Discount broker tools in ‘best interest’ of clients: Questrade

By Simon Doyle | April 28, 2017 | Last updated on April 28, 2017
3 min read

IIROC’s proposed guidance for discount brokers could take away tools that make for better informed investors, says Edward Kholodenko, chief executive of Questrade.

The proposal would affect add-ons, such as newsletters and stock screeners, offered by Questrade, BMO InvestorLine, Scotia iTrade and other online brokers. Information tools are in the “best interest” of clients, Kholodenko says, who are seeking more data for their investments and will look elsewhere if online brokers can’t provide it.

“Depending on how IIROC wants to view some of these things, it would be very detrimental to take them away,” he tells Advisor.ca.

“You’re not going to shut it down,” he adds. “There’s tons of data out there, and wouldn’t it be better if it was provided to them through the IIROC member firm, where it’s at least regulated, because, who knows what these other providers are throwing out there? They’re not really responsible for anything.”

Suitability exemption

In December, IIROC published proposed guidance for order-execution only (OEO) services, or online discount brokers that take advantage of the OEO suitability exemption. That exemption allows the services to accept orders without complying with advisor suitability rules as long as they do not provide recommendations to the client.

Read: Examining IIROC’s guidance on order execution discount brokers

“If your model portfolio is telling you to buy stock X, stock Y, stock Z, and that bond over there, that starts to look an awful lot like advice,” Andrew Kriegler, president of IIROC, said at a conference in March. “The regulation of those different service delivery models needs to be more proportional to the service offering, and the risk being delivered to the client.”

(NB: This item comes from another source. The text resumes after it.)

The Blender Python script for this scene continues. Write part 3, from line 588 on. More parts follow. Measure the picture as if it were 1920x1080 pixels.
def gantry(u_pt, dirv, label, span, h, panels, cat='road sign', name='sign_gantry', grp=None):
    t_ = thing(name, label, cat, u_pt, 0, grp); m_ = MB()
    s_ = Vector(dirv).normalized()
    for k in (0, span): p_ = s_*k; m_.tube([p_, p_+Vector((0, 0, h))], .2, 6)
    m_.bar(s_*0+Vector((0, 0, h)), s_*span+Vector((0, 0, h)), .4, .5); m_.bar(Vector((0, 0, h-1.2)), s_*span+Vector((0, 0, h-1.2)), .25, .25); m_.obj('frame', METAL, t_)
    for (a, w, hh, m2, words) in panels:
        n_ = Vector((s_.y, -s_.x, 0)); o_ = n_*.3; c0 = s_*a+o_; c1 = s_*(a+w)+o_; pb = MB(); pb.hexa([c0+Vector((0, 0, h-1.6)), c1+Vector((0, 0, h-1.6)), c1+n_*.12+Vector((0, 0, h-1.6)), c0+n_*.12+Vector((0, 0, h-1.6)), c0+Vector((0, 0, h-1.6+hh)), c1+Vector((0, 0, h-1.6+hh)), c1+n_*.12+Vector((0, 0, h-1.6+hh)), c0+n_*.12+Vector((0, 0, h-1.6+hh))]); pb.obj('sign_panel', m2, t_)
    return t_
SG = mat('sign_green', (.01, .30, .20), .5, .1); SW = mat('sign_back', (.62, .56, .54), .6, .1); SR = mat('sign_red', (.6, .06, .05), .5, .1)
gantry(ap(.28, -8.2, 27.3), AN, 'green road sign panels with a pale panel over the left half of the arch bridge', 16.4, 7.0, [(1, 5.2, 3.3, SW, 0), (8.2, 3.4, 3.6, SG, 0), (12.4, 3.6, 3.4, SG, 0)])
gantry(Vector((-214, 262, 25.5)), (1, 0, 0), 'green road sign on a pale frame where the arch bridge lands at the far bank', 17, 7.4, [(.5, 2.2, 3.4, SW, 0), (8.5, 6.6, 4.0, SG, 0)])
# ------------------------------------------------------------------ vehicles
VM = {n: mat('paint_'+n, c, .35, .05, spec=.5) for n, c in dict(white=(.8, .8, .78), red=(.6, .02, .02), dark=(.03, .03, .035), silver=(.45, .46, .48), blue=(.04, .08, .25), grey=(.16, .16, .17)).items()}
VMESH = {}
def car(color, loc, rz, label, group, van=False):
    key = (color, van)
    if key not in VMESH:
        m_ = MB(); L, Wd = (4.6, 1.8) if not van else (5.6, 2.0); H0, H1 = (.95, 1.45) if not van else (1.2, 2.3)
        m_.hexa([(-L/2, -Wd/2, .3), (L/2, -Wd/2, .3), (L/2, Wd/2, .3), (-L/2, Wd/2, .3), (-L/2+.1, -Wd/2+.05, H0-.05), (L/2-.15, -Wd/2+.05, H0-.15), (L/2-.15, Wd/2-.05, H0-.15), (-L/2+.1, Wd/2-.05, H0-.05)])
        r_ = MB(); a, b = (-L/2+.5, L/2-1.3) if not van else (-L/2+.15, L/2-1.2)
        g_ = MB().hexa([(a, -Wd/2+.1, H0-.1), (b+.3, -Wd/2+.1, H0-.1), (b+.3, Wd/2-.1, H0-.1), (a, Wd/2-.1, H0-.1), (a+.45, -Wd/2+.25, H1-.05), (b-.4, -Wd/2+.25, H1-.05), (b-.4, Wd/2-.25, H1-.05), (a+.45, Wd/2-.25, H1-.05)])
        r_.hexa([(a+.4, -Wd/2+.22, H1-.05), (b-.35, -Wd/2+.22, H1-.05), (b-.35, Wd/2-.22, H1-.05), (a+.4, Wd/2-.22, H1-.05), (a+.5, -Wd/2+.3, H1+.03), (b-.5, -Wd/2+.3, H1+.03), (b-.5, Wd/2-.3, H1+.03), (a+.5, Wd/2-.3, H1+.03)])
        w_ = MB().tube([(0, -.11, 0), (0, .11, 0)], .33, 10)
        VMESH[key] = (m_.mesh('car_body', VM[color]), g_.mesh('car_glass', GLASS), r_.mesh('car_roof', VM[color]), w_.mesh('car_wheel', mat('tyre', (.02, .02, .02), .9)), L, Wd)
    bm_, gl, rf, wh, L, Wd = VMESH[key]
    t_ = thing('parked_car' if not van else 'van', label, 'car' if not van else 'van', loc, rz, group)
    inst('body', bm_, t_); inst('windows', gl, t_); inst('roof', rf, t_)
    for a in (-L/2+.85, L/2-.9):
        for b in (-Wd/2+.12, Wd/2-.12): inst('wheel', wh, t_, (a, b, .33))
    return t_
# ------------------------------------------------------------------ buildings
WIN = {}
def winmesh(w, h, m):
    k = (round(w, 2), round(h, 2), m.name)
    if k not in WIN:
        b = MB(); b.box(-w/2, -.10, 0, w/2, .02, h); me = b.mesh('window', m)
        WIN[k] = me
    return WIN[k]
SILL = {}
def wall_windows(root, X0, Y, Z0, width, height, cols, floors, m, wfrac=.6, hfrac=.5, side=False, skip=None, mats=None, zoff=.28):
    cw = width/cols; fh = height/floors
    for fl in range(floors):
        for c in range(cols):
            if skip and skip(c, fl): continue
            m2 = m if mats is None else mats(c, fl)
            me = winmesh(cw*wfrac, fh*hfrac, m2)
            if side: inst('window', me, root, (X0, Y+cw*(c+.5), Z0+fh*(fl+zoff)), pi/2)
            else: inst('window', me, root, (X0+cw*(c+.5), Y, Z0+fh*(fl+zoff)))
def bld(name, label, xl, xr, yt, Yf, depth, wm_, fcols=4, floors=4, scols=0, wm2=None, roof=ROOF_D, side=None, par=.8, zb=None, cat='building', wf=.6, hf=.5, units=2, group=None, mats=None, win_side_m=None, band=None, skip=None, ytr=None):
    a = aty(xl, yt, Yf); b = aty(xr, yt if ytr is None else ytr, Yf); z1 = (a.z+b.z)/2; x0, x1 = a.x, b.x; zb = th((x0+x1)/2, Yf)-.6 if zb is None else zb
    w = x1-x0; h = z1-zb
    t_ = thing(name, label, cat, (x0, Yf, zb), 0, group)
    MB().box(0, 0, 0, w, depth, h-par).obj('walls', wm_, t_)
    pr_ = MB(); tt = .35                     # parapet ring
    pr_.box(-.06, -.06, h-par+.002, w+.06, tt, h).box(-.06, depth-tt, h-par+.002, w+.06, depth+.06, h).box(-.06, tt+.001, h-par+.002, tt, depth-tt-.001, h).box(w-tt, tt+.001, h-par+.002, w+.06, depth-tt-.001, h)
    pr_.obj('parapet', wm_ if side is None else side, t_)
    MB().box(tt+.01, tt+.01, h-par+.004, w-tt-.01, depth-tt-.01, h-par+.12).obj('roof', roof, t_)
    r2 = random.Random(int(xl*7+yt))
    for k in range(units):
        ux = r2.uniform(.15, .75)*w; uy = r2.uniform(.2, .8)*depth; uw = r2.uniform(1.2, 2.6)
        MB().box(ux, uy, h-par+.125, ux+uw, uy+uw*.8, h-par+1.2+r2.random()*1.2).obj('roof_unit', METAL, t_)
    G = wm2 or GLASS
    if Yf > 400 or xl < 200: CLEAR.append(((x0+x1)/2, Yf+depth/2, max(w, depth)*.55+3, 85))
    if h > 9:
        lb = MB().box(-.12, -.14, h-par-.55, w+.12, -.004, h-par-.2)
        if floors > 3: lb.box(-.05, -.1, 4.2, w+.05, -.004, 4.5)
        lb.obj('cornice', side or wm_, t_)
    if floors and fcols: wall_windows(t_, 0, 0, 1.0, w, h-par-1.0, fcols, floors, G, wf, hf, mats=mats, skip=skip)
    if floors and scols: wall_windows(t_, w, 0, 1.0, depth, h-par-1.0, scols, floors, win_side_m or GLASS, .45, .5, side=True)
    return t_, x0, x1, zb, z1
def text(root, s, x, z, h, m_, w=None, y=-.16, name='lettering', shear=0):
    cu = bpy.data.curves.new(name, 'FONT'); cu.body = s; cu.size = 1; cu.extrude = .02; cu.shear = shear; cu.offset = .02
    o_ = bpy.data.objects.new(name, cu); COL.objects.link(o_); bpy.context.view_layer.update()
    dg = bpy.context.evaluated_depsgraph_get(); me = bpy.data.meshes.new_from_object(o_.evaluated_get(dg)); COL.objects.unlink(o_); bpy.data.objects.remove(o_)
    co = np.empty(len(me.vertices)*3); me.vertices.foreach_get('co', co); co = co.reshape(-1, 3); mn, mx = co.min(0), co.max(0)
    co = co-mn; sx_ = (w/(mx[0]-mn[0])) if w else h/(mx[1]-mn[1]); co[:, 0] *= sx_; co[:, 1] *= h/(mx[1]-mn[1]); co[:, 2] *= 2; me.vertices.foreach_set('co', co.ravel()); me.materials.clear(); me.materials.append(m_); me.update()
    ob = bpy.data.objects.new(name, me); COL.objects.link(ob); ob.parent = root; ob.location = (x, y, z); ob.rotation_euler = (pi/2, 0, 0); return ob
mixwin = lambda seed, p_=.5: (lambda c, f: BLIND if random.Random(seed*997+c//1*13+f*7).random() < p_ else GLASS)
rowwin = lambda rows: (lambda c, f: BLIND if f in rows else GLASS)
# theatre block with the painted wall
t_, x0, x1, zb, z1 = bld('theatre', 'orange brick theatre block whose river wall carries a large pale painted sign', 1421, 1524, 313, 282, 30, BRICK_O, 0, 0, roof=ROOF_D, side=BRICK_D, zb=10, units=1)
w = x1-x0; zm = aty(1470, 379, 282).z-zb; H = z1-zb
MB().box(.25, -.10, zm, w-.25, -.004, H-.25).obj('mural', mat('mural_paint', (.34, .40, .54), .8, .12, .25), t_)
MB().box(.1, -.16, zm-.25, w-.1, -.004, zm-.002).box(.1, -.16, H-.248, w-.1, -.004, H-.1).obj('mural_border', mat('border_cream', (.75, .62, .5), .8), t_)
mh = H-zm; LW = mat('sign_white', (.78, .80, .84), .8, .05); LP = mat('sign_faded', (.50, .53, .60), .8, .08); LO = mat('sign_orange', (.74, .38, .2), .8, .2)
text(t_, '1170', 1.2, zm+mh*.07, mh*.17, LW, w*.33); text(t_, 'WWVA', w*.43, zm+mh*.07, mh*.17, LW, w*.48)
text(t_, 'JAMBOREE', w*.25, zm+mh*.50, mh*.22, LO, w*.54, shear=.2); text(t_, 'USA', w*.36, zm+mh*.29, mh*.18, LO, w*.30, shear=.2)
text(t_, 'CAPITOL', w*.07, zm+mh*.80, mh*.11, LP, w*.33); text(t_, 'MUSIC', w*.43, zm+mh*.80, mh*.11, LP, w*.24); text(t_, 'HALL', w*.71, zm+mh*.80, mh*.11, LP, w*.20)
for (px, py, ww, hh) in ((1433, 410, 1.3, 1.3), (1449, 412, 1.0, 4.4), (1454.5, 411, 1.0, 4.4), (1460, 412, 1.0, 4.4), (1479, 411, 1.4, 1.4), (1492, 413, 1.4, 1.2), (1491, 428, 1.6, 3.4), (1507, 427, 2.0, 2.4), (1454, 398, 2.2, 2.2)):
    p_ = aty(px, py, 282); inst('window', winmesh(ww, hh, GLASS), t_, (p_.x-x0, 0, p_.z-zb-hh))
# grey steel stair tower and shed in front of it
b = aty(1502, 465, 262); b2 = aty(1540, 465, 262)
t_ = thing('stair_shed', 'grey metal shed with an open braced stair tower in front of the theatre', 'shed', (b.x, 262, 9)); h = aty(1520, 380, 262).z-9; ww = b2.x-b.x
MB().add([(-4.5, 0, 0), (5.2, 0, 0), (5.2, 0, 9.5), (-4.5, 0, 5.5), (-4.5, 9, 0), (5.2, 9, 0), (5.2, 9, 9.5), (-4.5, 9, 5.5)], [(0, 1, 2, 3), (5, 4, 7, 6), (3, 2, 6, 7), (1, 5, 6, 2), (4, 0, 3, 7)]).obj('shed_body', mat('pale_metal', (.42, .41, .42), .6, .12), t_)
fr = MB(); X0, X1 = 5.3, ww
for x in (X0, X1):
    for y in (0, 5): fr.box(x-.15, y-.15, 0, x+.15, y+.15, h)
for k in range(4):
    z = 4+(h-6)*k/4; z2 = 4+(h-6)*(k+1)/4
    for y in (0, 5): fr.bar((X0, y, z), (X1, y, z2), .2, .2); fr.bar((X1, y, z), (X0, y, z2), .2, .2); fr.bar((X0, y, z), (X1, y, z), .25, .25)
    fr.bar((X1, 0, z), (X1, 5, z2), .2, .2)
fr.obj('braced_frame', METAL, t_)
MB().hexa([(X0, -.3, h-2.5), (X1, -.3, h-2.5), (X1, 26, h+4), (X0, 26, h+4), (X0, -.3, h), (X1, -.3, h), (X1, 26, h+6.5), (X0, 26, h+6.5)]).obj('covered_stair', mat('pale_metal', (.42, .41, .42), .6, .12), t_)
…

Kholodenko argues a better informed investor is a better investor. He points to third-party newsletters, which may recommend stocks, as an example of a tool the OEO proposal could remove from Questrade.

Read: SEC charges 27 entities for spreading ‘fake news’ about stocks

Individual investors understand they are responsible for protecting their own investments, he adds.

“In a situation where they are in charge of their own finances, why would anybody, outside of the client themselves, think that they know better than the client?” he says. “It’s their hard-earned money.” Questrade made similar arguments in its comment letter to IIROC.

Kholodenko says his firm, the country’s largest independent online broker, continues to grow. It now has “hundreds of thousands” of clients and more than $5.5 billion in client assets, he says, and it’s adding more than 30,000 accounts annually.

Other responses

The Canadian Foundation for the Advancement of Investor Rights, in its response to the proposal, said IIROC was interpreting the word “recommendation” too broadly. It urged the body “to make it a priority to prohibit OEO platforms from selling products with embedded trailing commissions before resources are expended on regulating the tools OEO firms provide.”

Scotia iTrade said the proposal would “alter the existing OEO model” and diminish the role of discount brokers in the market “to the detriment of investors.”